Realization of high cryogenic thermoelectric performance for MgAgSb base alloy by regulation heat-treatment process

Abstract

MgAgSb alloy has attracted wide attention due to its inherent low thermal conductivity, excellent thermoelectric (TE) properties, and environmental friendliness. Although the TE performance has been deeply investigated for the temperature range over 300–700 K, while cryogenic range has seldom report. In this study, a systematic investigation on cryogenic TE performance of α-MgAgSb has been performed. α-MgAgSb alloy has been synthesized by ordinary ball milling followed spark plasma sintering process and then further regulated by heat treatment. The power factor of MgAgSb alloy after 10 days of heat-treating increased by 230%, which is attributed to the reduction of the impurity phase and the improvement of the crystallinity achieved by the optimization of heat treatment.
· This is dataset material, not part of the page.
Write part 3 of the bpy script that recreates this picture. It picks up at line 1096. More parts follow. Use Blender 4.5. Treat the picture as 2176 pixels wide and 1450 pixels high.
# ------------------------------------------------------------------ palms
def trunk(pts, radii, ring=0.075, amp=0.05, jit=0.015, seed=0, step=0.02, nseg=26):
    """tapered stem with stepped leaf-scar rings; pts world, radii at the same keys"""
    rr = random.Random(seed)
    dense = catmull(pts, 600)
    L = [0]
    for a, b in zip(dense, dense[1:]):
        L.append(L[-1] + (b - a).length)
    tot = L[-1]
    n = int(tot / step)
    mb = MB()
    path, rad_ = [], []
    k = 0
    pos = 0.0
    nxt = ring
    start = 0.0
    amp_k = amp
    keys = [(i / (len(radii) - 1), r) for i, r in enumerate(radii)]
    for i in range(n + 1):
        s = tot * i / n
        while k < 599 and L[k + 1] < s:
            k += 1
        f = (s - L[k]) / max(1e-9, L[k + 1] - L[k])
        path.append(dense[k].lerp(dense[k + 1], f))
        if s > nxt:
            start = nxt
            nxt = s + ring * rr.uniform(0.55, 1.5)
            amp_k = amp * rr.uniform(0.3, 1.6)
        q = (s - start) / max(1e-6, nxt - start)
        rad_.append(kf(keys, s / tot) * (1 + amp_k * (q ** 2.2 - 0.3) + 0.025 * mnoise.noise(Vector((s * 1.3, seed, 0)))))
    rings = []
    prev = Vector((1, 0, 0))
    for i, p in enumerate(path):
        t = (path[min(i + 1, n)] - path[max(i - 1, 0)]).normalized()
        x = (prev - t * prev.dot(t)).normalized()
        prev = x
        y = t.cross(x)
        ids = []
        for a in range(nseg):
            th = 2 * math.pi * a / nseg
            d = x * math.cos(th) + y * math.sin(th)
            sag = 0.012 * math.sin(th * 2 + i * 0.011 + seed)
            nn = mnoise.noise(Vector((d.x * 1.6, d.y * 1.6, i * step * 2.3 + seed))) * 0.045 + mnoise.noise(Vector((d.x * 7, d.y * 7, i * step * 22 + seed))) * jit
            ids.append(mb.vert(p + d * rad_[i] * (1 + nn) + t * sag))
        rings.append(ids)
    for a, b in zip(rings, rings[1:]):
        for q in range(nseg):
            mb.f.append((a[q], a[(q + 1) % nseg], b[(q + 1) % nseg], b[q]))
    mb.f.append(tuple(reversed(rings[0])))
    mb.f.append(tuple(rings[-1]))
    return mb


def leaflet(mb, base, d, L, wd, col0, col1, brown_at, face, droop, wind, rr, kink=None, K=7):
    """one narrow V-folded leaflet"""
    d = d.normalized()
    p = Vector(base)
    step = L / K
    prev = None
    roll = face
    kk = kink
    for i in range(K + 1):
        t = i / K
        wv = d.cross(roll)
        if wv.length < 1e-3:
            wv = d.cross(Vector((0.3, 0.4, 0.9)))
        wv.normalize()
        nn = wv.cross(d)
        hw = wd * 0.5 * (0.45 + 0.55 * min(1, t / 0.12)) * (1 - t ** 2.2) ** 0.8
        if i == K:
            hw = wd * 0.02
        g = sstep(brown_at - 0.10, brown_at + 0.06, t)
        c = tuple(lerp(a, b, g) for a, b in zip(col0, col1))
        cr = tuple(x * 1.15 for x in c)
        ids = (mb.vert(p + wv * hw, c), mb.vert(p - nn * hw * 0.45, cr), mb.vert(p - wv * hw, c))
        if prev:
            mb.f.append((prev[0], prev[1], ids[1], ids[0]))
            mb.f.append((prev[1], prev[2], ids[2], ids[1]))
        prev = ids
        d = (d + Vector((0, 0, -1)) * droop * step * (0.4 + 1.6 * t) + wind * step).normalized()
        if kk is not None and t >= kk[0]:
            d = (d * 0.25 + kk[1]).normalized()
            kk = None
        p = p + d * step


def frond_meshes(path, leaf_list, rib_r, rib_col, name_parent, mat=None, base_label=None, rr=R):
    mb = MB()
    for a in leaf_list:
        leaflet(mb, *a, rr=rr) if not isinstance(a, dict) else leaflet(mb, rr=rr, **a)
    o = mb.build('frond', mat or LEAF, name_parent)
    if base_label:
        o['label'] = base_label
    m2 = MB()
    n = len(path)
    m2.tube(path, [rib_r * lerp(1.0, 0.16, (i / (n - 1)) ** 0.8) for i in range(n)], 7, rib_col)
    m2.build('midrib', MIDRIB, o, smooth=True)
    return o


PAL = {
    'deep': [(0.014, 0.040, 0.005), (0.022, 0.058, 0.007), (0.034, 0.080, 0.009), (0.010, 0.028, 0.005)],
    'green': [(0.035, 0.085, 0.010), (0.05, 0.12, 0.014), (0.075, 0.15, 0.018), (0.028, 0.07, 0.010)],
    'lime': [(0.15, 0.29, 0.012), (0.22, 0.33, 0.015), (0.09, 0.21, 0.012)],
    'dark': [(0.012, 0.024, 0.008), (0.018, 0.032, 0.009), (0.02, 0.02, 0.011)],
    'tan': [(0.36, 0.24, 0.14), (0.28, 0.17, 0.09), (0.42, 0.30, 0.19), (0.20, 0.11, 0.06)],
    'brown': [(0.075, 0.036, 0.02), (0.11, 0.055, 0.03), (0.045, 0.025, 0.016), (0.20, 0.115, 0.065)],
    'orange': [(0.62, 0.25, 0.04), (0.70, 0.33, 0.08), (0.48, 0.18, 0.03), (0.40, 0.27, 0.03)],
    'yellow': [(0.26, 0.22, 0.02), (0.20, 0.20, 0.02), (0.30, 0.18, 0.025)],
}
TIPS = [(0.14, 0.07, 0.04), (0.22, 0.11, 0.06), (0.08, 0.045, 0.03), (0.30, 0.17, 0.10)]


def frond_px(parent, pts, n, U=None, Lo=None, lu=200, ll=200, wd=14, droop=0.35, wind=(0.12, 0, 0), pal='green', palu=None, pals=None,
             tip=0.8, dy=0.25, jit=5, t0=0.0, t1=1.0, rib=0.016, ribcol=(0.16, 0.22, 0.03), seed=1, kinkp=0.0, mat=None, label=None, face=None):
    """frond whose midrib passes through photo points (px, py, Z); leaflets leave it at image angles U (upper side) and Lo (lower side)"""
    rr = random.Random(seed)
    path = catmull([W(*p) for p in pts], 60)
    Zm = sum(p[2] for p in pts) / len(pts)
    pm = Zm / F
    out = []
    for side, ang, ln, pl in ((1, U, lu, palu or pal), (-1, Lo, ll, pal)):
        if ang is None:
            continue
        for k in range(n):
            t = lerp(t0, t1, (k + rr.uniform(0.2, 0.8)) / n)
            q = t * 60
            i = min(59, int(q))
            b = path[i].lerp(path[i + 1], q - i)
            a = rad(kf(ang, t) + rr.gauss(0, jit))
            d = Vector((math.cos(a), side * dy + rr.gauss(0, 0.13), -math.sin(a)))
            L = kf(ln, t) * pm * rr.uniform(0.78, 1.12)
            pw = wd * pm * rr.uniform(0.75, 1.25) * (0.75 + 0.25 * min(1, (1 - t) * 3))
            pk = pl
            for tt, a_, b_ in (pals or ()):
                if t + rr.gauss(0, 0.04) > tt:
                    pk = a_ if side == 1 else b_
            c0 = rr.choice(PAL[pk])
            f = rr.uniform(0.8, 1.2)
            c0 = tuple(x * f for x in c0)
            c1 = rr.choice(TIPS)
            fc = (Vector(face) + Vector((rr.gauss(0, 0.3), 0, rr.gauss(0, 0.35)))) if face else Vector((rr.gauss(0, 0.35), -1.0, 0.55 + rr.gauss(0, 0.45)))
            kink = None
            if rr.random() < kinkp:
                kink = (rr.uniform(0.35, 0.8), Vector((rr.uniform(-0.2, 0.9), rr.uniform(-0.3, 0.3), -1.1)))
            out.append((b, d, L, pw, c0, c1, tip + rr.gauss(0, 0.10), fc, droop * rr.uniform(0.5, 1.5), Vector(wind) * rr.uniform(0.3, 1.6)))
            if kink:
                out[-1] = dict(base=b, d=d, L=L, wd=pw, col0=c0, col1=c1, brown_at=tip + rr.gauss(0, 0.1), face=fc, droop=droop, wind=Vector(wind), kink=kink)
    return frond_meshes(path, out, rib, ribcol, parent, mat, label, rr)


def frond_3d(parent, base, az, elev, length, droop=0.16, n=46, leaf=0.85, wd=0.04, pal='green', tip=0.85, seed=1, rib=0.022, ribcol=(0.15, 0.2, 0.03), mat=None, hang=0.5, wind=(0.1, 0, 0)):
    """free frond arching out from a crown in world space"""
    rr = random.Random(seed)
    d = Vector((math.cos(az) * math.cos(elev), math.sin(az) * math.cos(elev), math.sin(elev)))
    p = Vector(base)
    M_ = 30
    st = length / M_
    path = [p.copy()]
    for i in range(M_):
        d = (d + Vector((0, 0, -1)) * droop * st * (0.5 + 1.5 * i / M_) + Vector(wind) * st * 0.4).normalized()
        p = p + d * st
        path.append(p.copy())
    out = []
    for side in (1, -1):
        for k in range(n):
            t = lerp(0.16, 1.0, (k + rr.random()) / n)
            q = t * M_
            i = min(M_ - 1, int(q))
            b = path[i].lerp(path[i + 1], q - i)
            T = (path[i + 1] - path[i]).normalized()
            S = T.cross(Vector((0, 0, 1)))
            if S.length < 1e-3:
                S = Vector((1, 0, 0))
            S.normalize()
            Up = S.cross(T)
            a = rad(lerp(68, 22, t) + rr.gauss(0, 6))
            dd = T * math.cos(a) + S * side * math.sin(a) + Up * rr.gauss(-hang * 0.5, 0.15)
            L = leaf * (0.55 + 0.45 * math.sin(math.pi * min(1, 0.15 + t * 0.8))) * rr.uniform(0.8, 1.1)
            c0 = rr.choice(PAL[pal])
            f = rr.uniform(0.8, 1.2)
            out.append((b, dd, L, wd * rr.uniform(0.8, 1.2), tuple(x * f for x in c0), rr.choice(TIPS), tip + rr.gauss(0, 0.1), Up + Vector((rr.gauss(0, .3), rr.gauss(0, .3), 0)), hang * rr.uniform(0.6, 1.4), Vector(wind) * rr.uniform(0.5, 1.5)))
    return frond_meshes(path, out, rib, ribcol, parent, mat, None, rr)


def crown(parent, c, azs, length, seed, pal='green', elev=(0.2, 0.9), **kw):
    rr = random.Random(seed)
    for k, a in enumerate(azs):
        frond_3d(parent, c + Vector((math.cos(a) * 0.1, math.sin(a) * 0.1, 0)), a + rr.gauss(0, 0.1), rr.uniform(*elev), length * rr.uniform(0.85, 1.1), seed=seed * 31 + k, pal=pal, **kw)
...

The total thermal conductivity decreased by 18% to 1.15 W m−1 K−1, and the maximum ZT reached 0.264 at 173 K, which is 300% enhancement to untreated one. The ZTavg reached to 0.45 over 173–298 K, located at the pinnacle among cryogenic TE materials. In addition, the ZTeng value of 0.23 related to the highest device conversion efficiency of 5.2% demonstrates good device potential. This work reveals that the purity and the cryogenic TE properties of α-MgAgSb alloy can be effectively improved by heat-treating, and demonstrates the greatly potential of MgAgSb materials in the field of liquefied natural gas's cold energy recovery.